LISTED ENTRIES ::
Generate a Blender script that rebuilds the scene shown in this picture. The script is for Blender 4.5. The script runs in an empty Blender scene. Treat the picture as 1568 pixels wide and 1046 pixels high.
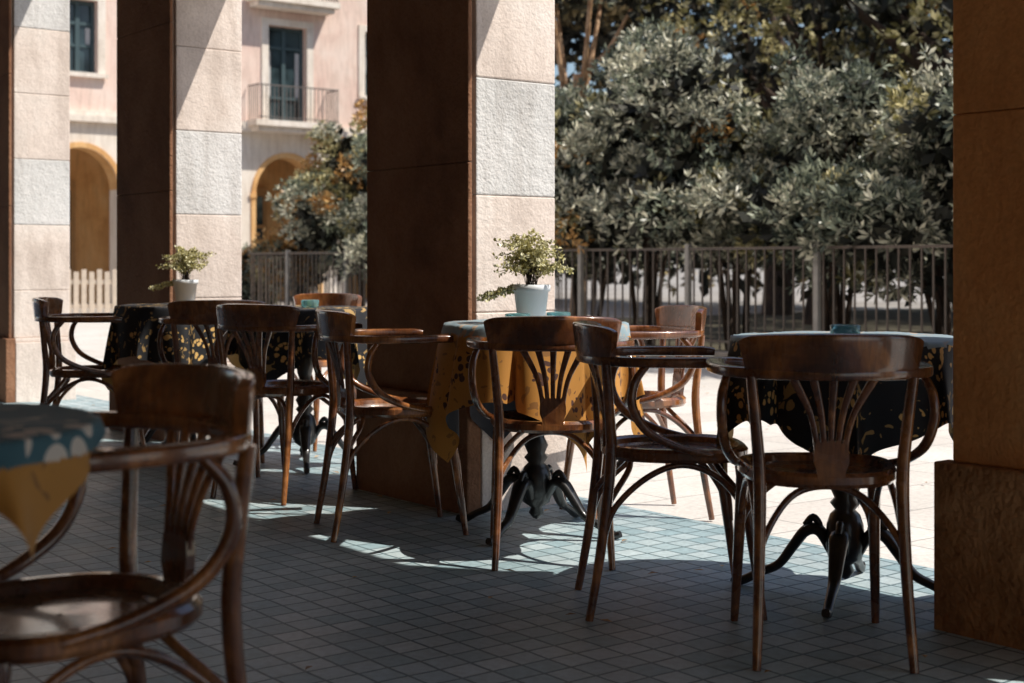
import bpy, math, random
import numpy as np
from mathutils import Vector, Matrix
random.seed(4); rng=np.random.default_rng(4)
scene=bpy.context.scene
scene.view_settings.view_transform='Standard'
ANG=math.atan2(.607,.795)
def loc(b,a,z=0): 
    return Vector((b*math.cos(ANG)-a*math.sin(ANG), b*math.sin(ANG)+a*math.cos(ANG), z))

# ---------------- materials ----------------
def newmat(name):
    m=bpy.data.materials.new(name); m.use_nodes=True
    nt=m.node_tree; bs=nt.nodes['Principled BSDF']
    return m,nt,bs
def N(nt,t,**k):
    n=nt.nodes.new(t)
    for a,v in k.items(): n.inputs[a].default_value=v
    return n
def ramp(nt,fac,stops):
    r=nt.nodes.new('ShaderNodeValToRGB')
    while len(r.color_ramp.elements)<len(stops): r.color_ramp.elements.new(.5)
    for e,(p,c) in zip(r.color_ramp.elements,stops):
        e.position=p; e.color=(*c,1)
    nt.links.new(fac,r.inputs[0]); return r.outputs[0]
def mix(nt,fac,a,b,mode='MIX'):
    m=nt.nodes.new('ShaderNodeMix'); m.data_type='RGBA'; m.blend_type=mode
    for s,v in ((0,fac),(6,a),(7,b)):
        if hasattr(v,'is_linked'): nt.links.new(v,m.inputs[s])
        elif s==0: m.inputs[0].default_value=v
        else: m.inputs[s].default_value=(*v,1)
    return m.outputs[2]
def mth(nt,op,a,b=0.0,c=0.0):
    m=nt.nodes.new('ShaderNodeMath'); m.operation=op
    for i,v in enumerate((a,b,c)):
        if hasattr(v,'is_linked'): nt.links.new(v,m.inputs[i])
        else: m.inputs[i].default_value=v
    return m.outputs[0]
def tc(nt,out='Object'):
    return nt.nodes.new('ShaderNodeTexCoord').outputs[out]
def noise(nt,co,scale,detail=3,rough=.55,dist=0):
    n=N(nt,'ShaderNodeTexNoise',Scale=scale,Detail=detail,Roughness=rough,Distortion=dist)
    nt.links.new(co,n.inputs['Vector']); return n.outputs[0]
def bump(nt,bs,h,strength,dist):
    b=N(nt,'ShaderNodeBump',Strength=strength,Distance=dist); nt.links.new(h,b.inputs['Height'])
    nt.links.new(b.outputs[0],bs.inputs['Normal'])
def stone(name,c1,c2,c3,scale=3,bs_=.6,bd=.01,rough=.9,fine=90,fm=.2,streak=.4):
    m,nt,bs=newmat(name); co=tc(nt)
    n1=noise(nt,co,scale,4,.6,.3)
    col=ramp(nt,n1,[(.3,c1),(.52,c2),(.72,c3)])
    n2=noise(nt,co,fine,1.5,.7)
    col=mix(nt,fm,col,ramp(nt,n2,[(.3,(.4,.36,.33)),(.6,(1,1,1))]),'MULTIPLY')
    mp=N(nt,'ShaderNodeMapping'); mp.inputs['Scale'].default_value=(7,7,1.2); nt.links.new(co,mp.inputs[0])
    col=mix(nt,streak,col,ramp(nt,noise(nt,mp.outputs[0],1.3,3,.65,.4),[(.34,(.62,.58,.55)),(.55,(1,1,1))]),'MULTIPLY')
    nt.links.new(col,bs.inputs['Base Color']); bs.inputs['Roughness'].default_value=rough
    bs.inputs['Specular IOR Level'].default_value=.25
    h=mth(nt,'ADD',mth(nt,'MULTIPLY',n2,.5),mth(nt,'MULTIPLY',noise(nt,co,25,2,.7),1))
    bump(nt,bs,h,bs_,bd); return m
M={}
M['stone']=stone('column_stone',(.68,.58,.52),(.84,.73,.66),(.88,.80,.74),2.2,.5,.009,fine=80)
M['stone2']=stone('column_stone_grey',(.62,.61,.60),(.74,.73,.72),(.80,.78,.77),2.2,.6,.012,fine=80)
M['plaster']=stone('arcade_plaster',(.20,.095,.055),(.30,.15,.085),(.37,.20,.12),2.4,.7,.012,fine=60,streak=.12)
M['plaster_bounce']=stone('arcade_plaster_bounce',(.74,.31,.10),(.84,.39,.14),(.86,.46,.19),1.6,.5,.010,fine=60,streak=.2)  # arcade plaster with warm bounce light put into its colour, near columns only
M['plinth']=stone('plinth_plaster',(.22,.09,.04),(.46,.22,.09),(.66,.35,.16),3.4,.8,.016,fine=40)
M['wallin']=stone('arcade_wall_plaster',(.42,.23,.11),(.55,.33,.18),(.6,.38,.22),1.2,.4,.008)
M['ceil']=stone('ceiling_darkened',(.12,.08,.05),(.19,.13,.085),(.24,.17,.11),1.2,.4,.008)  # unseen ceiling, coloured dark to cut the fill light inside
M['pink']=stone('facade_pink',(.78,.56,.48),(.87,.68,.59),(.90,.76,.68),.9,.2,.01,fine=30)
M['cream']=stone('facade_cream',(.76,.66,.56),(.87,.79,.70),(.90,.83,.76),1.1,.2,.01,fine=30)
M['ochre']=stone('facade_ochre',(.62,.32,.12),(.78,.46,.20),(.82,.55,.28),1,.2,.01,fine=30)
M['kerb']=stone('kerb_stone',(.2,.17,.15),(.3,.27,.24),(.38,.34,.3),3,.5,.01)
def wood(name,ca,cb,cc,rough=.22,coat=.35):
    m,nt,bs=newmat(name); co=tc(nt)
    oi=nt.nodes.new('ShaderNodeObjectInfo')
    va=nt.nodes.new('ShaderNodeVectorMath'); va.operation='ADD'
    nt.links.new(co,va.inputs[0]); nt.links.new(oi.outputs['Random'],va.inputs[1])
    n1=noise(nt,va.outputs[0],7,3,.6,.6)
    mp=N(nt,'ShaderNodeMapping'); mp.inputs['Scale'].default_value=(60,60,6); nt.links.new(va.outputs[0],mp.inputs[0])
    n2=noise(nt,mp.outputs[0],2,3,.6,.3)
    col=ramp(nt,n1,[(.3,ca),(.5,cb),(.72,cc)])
    col=mix(nt,.6,col,ramp(nt,n2,[(.35,(.35,.3,.28)),(.65,(1.1,1.05,1))]),'MULTIPLY')
    nt.links.new(col,bs.inputs['Base Color'])
    r=mth(nt,'MULTIPLY_ADD',noise(nt,va.outputs[0],18,2),.35,rough-.12)
    nt.links.new(r,bs.inputs['Roughness'])
    bs.inputs['Coat Weight'].default_value=coat; bs.inputs['Coat Roughness'].default_value=.09
    bump(nt,bs,n2,.15,.002); return m
M['wood']=wood('chair_wood',(.07,.023,.009),(.20,.067,.021),(.58,.24,.075),.22,1)
M['seat']=wood('seat_wood',(.10,.045,.022),(.21,.105,.052),(.36,.2,.1),.2,1)
M['iron']=wood('iron_black',(.008,.008,.009),(.014,.013,.013),(.03,.025,.02),.35)
def fabric(name,base,motif,base2=None,sc=6,under=(.42,.24,.05)):
    m,nt,bs=newmat(name); uv=tc(nt,'UV')
    v=N(nt,'ShaderNodeTexVoronoi',Scale=sc,Randomness=.45); nt.links.new(uv,v.inputs['Vector'])
    v2=N(nt,'ShaderNodeTexVoronoi',Scale=sc*6,Randomness=.85); nt.links.new(uv,v2.inputs['Vector'])
    d=v.outputs['Distance']; d2=v2.outputs['Distance']
    ring=mth(nt,'MULTIPLY',mth(nt,'LESS_THAN',d,.36),mth(nt,'GREATER_THAN',d,.13))
    dots=mth(nt,'LESS_THAN',d2,.45)
    core=mth(nt,'LESS_THAN',d,.08)
    wv=N(nt,'ShaderNodeTexNoise',Scale=sc*3.2,Detail=1.5,Distortion=1.2); nt.links.new(uv,wv.inputs['Vector'])
    spr=mth(nt,'MULTIPLY',mth(nt,'GREATER_THAN',wv.outputs[0],.62),mth(nt,'GREATER_THAN',d,.42))
    ms=mth(nt,'MAXIMUM',mth(nt,'MAXIMUM',mth(nt,'MULTIPLY',ring,dots),core),mth(nt,'MULTIPLY',spr,.5))
    n=noise(nt,uv,4,3)
    bb=mix(nt,n,base,base2 or tuple(x*.6 for x in base))
    col=mix(nt,ms,bb,motif)
    g=nt.nodes.new('ShaderNodeNewGeometry')
    und=mix(nt,ms,under,tuple(x*.25 for x in under))
    col=mix(nt,g.outputs['Backfacing'],col,und)
    nt.links.new(col,bs.inputs['Base Color']); bs.inputs['Roughness'].default_value=.75
    bs.inputs['Sheen Weight'].default_value=.1
    w=N(nt,'ShaderNodeTexNoise',Scale=500,Detail=0); nt.links.new(uv,w.inputs['Vector'])
    bump(nt,bs,w.outputs[0],.2,.001); return m
M['clothdark']=fabric('cloth_dark',(.010,.011,.016),(.80,.50,.17))
M['clothgold']=fabric('cloth_gold',(.58,.27,.045),(.08,.03,.02),(.46,.20,.035),under=(.02,.02,.03))
M['clothblue']=fabric('cloth_blue',(.03,.10,.13),(.70,.62,.54),(.07,.17,.21),sc=3.6,under=(.55,.30,.05))
M['clothglare']=fabric('cloth_teal_glare',(.16,.24,.29),(.5,.36,.25),(.32,.42,.46),sc=5)  # light blue cloth edge, and sky glare painted into the table tops
def simple(name,c,rough=.5,metal=0,trans=0,nz=.25,sc=12):
    m,nt,bs=newmat(name); co=tc(nt)
    n=noise(nt,co,sc,3)
    col=mix(nt,n,tuple(x*(1-nz) for x in c),tuple(min(1,x*(1+nz)) for x in c))
    nt.links.new(col,bs.inputs['Base Color']); bs.inputs['Roughness'].default_value=rough
    bs.inputs['Metallic'].default_value=metal; bs.inputs['Transmission Weight'].default_value=trans
    return m
M['pot']=simple('pot_glaze',(.80,.83,.86),.4,nz=.06)
M['soil']=simple('soil',(.05,.035,.02),.95,nz=.5,sc=60)
M['glass']=simple('teal_glass',(.45,.8,.82),.05,0,.85,.05)
M['metal']=simple('fence_metal',(.11,.085,.07),.45,.2,0,.3)
M['metall']=simple('fence_post_metal',(.30,.28,.26),.5,.2,0,.3)
M['metald']=simple('balcony_iron',(.16,.14,.13),.5,.2)
M['winframe']=simple('window_frame_green',(.05,.085,.095),.5)
M['shutter']=simple('curtain_white',(.5,.5,.5),.7,nz=.2)
M['ochwood']=simple('door_wood',(.45,.25,.1),.6)
M['picket']=simple('picket_paint',(.62,.52,.42),.7)
m,nt,bs=newmat('window_glass'); co=tc(nt)
nt.links.new(ramp(nt,noise(nt,co,1.3,2),[(.35,(.01,.014,.016)),(.6,(.05,.08,.09))]),bs.inputs['Base Color']); bs.inputs['Roughness'].default_value=.06
M['winglass']=m
m,nt,bs=newmat('bark'); co=tc(nt)
mp=N(nt,'ShaderNodeMapping'); mp.inputs['Scale'].default_value=(9,9,2); nt.links.new(co,mp.inputs[0])
n=noise(nt,mp.outputs[0],2,4,.7,.5)
nt.links.new(ramp(nt,n,[(.35,(.02,.014,.01)),(.6,(.08,.05,.035))]),bs.inputs['Base Color']); bump(nt,bs,n,1,.03); bs.inputs['Roughness'].default_value=.95
M['bark']=m
m2,nt,bs=newmat('bark_pale'); co=tc(nt); n=noise(nt,co,6,4,.6,.5)
nt.links.new(ramp(nt,n,[(.35,(.25,.12,.05)),(.6,(.6,.38,.22))]),bs.inputs['Base Color']); bump(nt,bs,n,.6,.02)
M['barkp']=m2
def leafmat(name,dark,mid,light,rough=.36,tr=.2):
    m,nt,bs=newmat(name); g=nt.nodes.new('ShaderNodeNewGeometry'); co=tc(nt)
    r=g.outputs['Random Per Island']
    f=mth(nt,'ADD',mth(nt,'MULTIPLY',r,.45),mth(nt,'MULTIPLY',noise(nt,co,1.3,1),.55))
    col=ramp(nt,f,[(.26,dark),(.46,mid),(.64,light)])
    nt.links.new(col,bs.inputs['Base Color']); bs.inputs['Roughness'].default_value=rough
    if tr:
        t=nt.nodes.new('ShaderNodeBsdfTranslucent'); nt.links.new(col,t.inputs[0])
        mx=nt.nodes.new('ShaderNodeMixShader'); mx.inputs[0].default_value=tr
        o=nt.nodes['Material Output']; nt.links.new(bs.outputs[0],mx.inputs[1]); nt.links.new(t.outputs[0],mx.inputs[2]); nt.links.new(mx.outputs[0],o.inputs[0])
    return m
M['leaf']=leafmat('leaf_silver',(.06,.07,.055),(.25,.265,.20),(.80,.77,.60))
M['leafk']=leafmat('leaf_greygreen',(.025,.035,.03),(.10,.125,.095),(.34,.37,.27))
M['leafo']=leafmat('leaf_orange',(.24,.12,.03),(.52,.27,.08),(.74,.46,.18))
M['leafy']=leafmat('leaf_olive',(.08,.075,.03),(.30,.27,.10),(.78,.70,.40),tr=.3)
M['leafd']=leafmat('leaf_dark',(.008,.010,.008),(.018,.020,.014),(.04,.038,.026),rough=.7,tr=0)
M['leaff']=leafmat('leaf_far',(.03,.025,.012),(.12,.095,.04),(.36,.27,.12),rough=.7,tr=0)
M['leafp']=leafmat('leaf_potted',(.30,.27,.09),(.62,.56,.24),(.90,.86,.58))

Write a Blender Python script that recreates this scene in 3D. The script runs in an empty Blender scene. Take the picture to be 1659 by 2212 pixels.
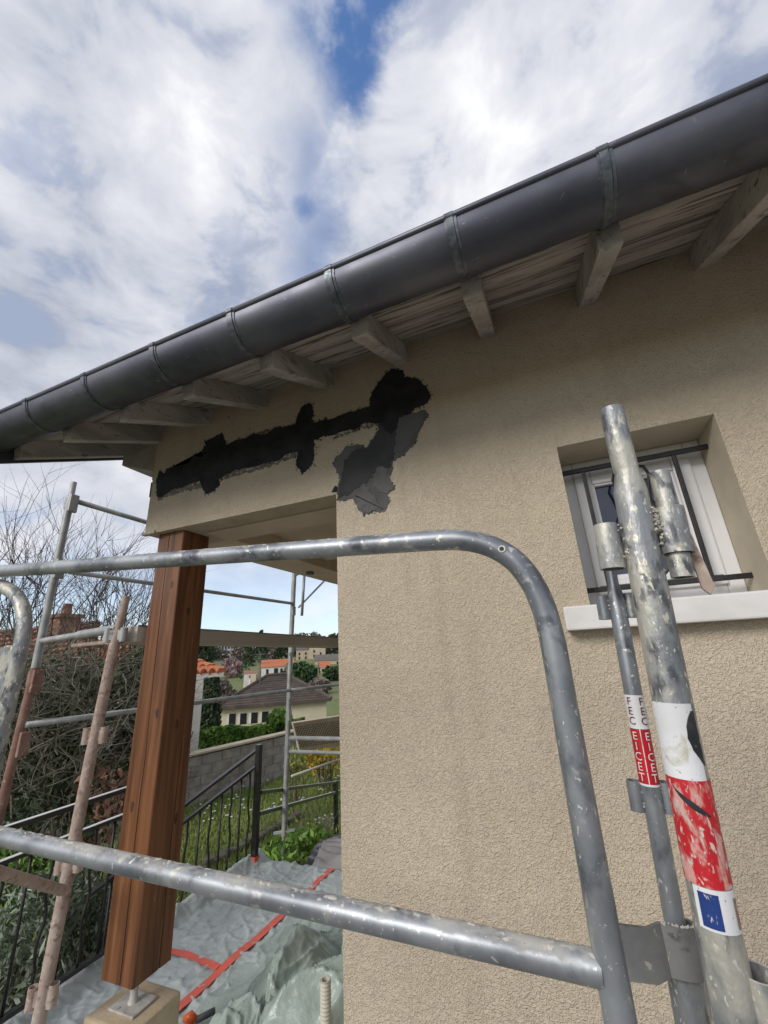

PROBLEM DESCRIPTION ::
Pull out every line of the records that includes the string "Blender".

RESPONSE TO THIS TASK ::
Generate a Blender script that rebuilds the scene shown in this picture. The script is for Blender 4.5. The script runs in an empty Blender scene. Treat the picture as 1568 pixels wide and 1046 pixels high.
Write a Blender Python script that recreates this scene in 3D. The script runs in an empty Blender scene. Take the picture to be 1659 by 2212 pixels.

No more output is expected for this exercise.